_Your instructions_. In the data below, find every line with the string "Blender" and pull it out.

_Records for the task_.
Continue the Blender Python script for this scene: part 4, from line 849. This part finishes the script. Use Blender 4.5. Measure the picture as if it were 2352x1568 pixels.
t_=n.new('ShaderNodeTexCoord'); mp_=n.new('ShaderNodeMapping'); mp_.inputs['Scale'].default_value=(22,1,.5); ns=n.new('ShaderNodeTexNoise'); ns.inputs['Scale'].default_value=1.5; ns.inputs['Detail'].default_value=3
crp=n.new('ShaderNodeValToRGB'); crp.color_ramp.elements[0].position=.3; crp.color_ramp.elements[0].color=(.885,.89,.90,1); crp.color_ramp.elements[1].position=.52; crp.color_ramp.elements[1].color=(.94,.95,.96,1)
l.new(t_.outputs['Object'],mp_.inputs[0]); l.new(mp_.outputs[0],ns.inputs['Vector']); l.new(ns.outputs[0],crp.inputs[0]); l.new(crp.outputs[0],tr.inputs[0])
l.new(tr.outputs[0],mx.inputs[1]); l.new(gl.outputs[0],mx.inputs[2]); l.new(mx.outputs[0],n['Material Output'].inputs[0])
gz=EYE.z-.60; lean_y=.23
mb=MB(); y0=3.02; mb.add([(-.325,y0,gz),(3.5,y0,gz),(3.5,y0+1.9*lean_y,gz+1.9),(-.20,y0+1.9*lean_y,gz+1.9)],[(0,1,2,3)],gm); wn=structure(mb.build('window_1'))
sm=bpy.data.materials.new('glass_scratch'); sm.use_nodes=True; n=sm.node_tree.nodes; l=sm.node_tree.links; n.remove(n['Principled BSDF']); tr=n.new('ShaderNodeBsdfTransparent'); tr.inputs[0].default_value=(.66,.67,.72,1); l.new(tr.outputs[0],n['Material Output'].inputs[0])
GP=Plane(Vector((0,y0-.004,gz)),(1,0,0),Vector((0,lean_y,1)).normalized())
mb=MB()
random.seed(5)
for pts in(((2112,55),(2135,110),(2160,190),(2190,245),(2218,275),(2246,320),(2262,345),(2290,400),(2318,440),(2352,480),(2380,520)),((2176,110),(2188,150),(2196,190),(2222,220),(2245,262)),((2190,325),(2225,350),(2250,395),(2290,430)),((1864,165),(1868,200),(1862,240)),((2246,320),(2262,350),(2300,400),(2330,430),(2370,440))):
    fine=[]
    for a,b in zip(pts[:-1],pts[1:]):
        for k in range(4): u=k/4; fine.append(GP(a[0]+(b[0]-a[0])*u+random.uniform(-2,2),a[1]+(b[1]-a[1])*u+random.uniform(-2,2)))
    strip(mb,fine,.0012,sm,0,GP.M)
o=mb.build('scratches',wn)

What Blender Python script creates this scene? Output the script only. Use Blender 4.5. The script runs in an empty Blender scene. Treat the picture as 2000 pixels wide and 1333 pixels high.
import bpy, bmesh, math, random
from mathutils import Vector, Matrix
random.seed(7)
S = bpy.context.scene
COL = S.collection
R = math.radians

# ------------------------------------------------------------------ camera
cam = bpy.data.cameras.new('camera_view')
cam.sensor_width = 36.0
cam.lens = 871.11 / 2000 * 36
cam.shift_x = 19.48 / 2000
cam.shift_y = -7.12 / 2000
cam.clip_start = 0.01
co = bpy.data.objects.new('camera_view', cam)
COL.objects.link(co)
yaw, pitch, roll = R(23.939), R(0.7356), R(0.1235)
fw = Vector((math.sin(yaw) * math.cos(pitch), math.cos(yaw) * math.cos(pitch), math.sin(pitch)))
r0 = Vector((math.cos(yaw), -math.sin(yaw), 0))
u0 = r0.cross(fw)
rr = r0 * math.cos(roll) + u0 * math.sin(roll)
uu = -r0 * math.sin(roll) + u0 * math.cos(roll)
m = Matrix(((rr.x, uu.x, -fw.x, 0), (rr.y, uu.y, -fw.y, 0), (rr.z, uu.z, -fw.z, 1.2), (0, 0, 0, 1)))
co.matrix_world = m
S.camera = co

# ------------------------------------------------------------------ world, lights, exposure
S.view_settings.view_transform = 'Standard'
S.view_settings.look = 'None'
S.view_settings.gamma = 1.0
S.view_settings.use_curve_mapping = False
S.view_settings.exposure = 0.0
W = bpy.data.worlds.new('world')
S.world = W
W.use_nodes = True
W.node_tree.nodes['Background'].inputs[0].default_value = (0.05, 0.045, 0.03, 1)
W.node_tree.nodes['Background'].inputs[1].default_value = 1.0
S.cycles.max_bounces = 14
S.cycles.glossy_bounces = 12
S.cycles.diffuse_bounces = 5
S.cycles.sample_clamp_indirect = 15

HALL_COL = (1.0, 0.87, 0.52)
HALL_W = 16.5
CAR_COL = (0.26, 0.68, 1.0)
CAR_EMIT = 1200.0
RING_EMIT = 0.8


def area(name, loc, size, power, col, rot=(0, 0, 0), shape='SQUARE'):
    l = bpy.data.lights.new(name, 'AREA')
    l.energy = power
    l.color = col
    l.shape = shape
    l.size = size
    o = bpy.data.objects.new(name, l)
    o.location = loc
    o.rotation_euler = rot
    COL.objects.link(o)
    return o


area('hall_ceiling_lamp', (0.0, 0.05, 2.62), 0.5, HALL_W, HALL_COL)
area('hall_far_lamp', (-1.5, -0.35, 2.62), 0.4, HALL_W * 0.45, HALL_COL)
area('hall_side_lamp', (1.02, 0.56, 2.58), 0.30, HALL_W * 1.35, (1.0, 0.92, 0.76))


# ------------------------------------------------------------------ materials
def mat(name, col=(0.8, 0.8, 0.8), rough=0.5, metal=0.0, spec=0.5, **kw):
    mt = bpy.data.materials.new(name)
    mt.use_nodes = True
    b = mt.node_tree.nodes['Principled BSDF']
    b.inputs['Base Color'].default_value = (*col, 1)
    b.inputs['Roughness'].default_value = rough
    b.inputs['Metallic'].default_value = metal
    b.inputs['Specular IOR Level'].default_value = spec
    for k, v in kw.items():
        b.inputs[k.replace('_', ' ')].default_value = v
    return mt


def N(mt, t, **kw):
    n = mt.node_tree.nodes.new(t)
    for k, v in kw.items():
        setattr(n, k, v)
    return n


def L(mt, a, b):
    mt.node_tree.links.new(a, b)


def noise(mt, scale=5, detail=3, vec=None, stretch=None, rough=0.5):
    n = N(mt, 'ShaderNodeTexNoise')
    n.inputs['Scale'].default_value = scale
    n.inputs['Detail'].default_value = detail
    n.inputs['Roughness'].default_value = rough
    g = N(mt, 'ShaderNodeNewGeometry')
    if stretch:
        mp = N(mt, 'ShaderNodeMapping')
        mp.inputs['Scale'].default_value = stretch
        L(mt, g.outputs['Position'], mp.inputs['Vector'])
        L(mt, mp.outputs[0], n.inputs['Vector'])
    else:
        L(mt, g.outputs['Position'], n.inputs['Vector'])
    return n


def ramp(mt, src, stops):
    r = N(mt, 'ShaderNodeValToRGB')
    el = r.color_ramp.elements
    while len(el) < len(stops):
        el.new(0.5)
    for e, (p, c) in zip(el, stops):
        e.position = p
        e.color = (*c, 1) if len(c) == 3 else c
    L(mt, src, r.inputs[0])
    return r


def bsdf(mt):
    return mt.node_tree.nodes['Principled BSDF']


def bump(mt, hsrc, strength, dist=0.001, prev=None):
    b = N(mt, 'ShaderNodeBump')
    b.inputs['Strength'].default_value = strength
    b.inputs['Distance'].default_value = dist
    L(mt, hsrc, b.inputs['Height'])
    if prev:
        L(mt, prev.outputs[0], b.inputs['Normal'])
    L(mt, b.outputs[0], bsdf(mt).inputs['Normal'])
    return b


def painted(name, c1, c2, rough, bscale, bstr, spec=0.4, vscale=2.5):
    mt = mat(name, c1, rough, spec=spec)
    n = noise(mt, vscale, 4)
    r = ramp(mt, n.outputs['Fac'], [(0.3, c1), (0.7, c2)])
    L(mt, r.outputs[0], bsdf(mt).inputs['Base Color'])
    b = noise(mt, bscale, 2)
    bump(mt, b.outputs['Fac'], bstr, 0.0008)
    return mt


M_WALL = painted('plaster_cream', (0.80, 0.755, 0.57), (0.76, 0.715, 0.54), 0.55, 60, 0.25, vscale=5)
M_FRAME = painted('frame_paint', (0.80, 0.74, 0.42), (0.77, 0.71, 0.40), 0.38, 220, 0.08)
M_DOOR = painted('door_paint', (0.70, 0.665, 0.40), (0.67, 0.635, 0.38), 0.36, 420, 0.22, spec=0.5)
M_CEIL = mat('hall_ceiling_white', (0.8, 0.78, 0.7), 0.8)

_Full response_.
Continue the Blender Python script for this scene: part 4, from line 849. This part finishes the script. Use Blender 4.5. Measure the picture as if it were 2352x1568 pixels.
What Blender Python script creates this scene? Output the script only. Use Blender 4.5. The script runs in an empty Blender scene. Treat the picture as 2000 pixels wide and 1333 pixels high.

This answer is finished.